### Provided material:
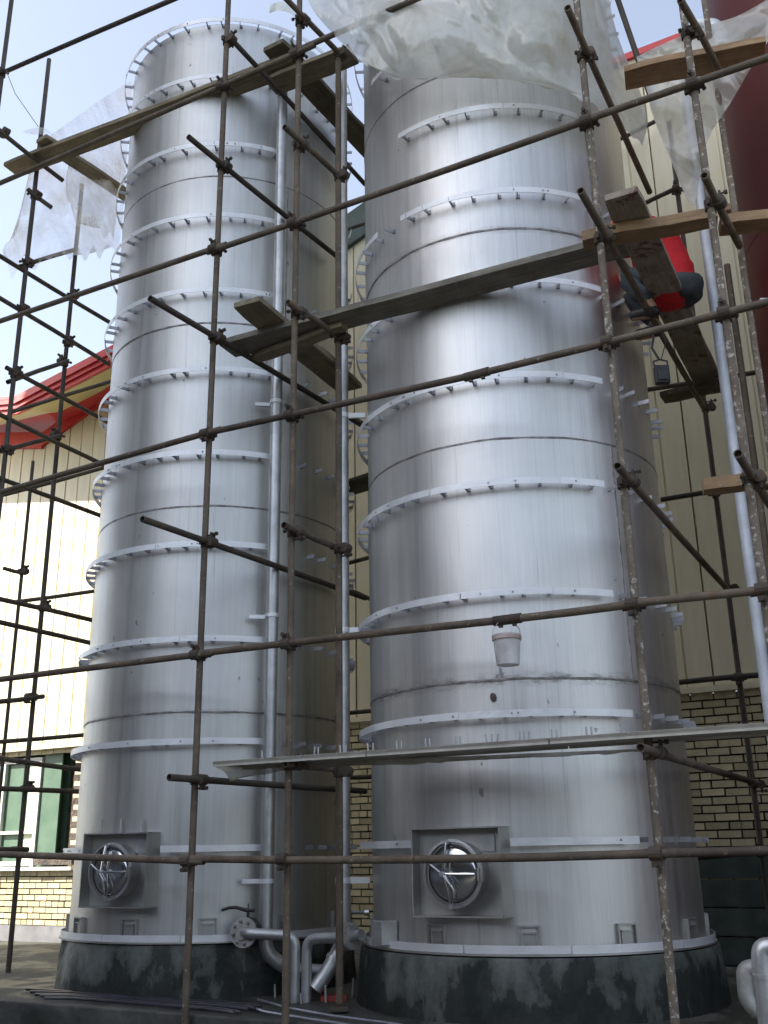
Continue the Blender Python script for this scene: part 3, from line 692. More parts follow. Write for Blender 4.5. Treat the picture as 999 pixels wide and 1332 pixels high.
# ------------------------------------------------------------------ scaffold
cpm = MB().path([(0,0,-0.030),(0,0,0.030)], 0.033, 12).path([(-0.030,-0.056,0),(0.030,-0.056,0)], 0.033, 12).box((0,-0.028,0), (0.024,0,0), (0,0.02,0), (0,0,0.024))\
    .box((0.045,-0.012,0.0), (0.018,0,0), (0,0.006,0), (0,0,0.022)).path([(0.052,0.028,0.0),(0.052,-0.05,0.0)], 0.006, 6).path([(0.052,0.014,0.0),(0.052,0.03,0.0)], 0.013, 6)\
    .box((0.0,-0.060,0.045), (0.022,0,0), (0,0.006,0), (0,0,0.018)).path([(0.0,-0.018,0.052),(0.0,-0.098,0.052)], 0.006, 6).path([(0.0,-0.082,0.052),(0.0,-0.1,0.052)], 0.013, 6)\
    .box((-0.042,0.0,0.0), (0.014,0,0), (0,0.01,0), (0,0,0.02)).mesh('coupler', M_COUP)
slm = MB().path([(-0.09,0,0),(0.09,0,0)], 0.031, 14).box((-0.045,0,-0.036), (0.012,0,0), (0,0.01,0), (0,0,0.008)).box((0.045,0,-0.036), (0.012,0,0), (0,0.01,0), (0,0,0.008)).mesh('sleeve_coupler', M_COUP)
TR = 0.0242
def tubeobj(root, name, p, q, m, r=TR, sag=0.006, n=14):
    p, q = Vector(p), Vector(q); L = (q-p).length; d = (q-p).normalized()
    sd_ = d.orthogonal().normalized(); s2 = d.cross(sd_); k = max(2, int(L/0.7)); ph = random.uniform(0, 6)
    pts = []
    for i in range(k+1):
        t = i/k; w_ = sag*sin(pi*t)
        pts.append(p + d*L*t + sd_*w_*sin(ph) + s2*w_*cos(ph) + (s2*random.uniform(-.0015,.0015) if 0 < i < k else Vector()))
    rl = root.location
    return MB().path([x - rl for x in pts], r, n, r-0.005).obj(name, m, root, True)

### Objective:
Restate the whole listing above exactly, except for its images.

### Response:
Continue the Blender Python script for this scene: part 3, from line 692. More parts follow. Write for Blender 4.5. Treat the picture as 999 pixels wide and 1332 pixels high.
# ------------------------------------------------------------------ scaffold
cpm = MB().path([(0,0,-0.030),(0,0,0.030)], 0.033, 12).path([(-0.030,-0.056,0),(0.030,-0.056,0)], 0.033, 12).box((0,-0.028,0), (0.024,0,0), (0,0.02,0), (0,0,0.024))\
    .box((0.045,-0.012,0.0), (0.018,0,0), (0,0.006,0), (0,0,0.022)).path([(0.052,0.028,0.0),(0.052,-0.05,0.0)], 0.006, 6).path([(0.052,0.014,0.0),(0.052,0.03,0.0)], 0.013, 6)\
    .box((0.0,-0.060,0.045), (0.022,0,0), (0,0.006,0), (0,0,0.018)).path([(0.0,-0.018,0.052),(0.0,-0.098,0.052)], 0.006, 6).path([(0.0,-0.082,0.052),(0.0,-0.1,0.052)], 0.013, 6)\
    .box((-0.042,0.0,0.0), (0.014,0,0), (0,0.01,0), (0,0,0.02)).mesh('coupler', M_COUP)
slm = MB().path([(-0.09,0,0),(0.09,0,0)], 0.031, 14).box((-0.045,0,-0.036), (0.012,0,0), (0,0.01,0), (0,0,0.008)).box((0.045,0,-0.036), (0.012,0,0), (0,0.01,0), (0,0,0.008)).mesh('sleeve_coupler', M_COUP)
TR = 0.0242
def tubeobj(root, name, p, q, m, r=TR, sag=0.006, n=14):
    p, q = Vector(p), Vector(q); L = (q-p).length; d = (q-p).normalized()
    sd_ = d.orthogonal().normalized(); s2 = d.cross(sd_); k = max(2, int(L/0.7)); ph = random.uniform(0, 6)
    pts = []
    for i in range(k+1):
        t = i/k; w_ = sag*sin(pi*t)
        pts.append(p + d*L*t + sd_*w_*sin(ph) + s2*w_*cos(ph) + (s2*random.uniform(-.0015,.0015) if 0 < i < k else Vector()))
    rl = root.location
    return MB().path([x - rl for x in pts], r, n, r-0.005).obj(name, m, root, True)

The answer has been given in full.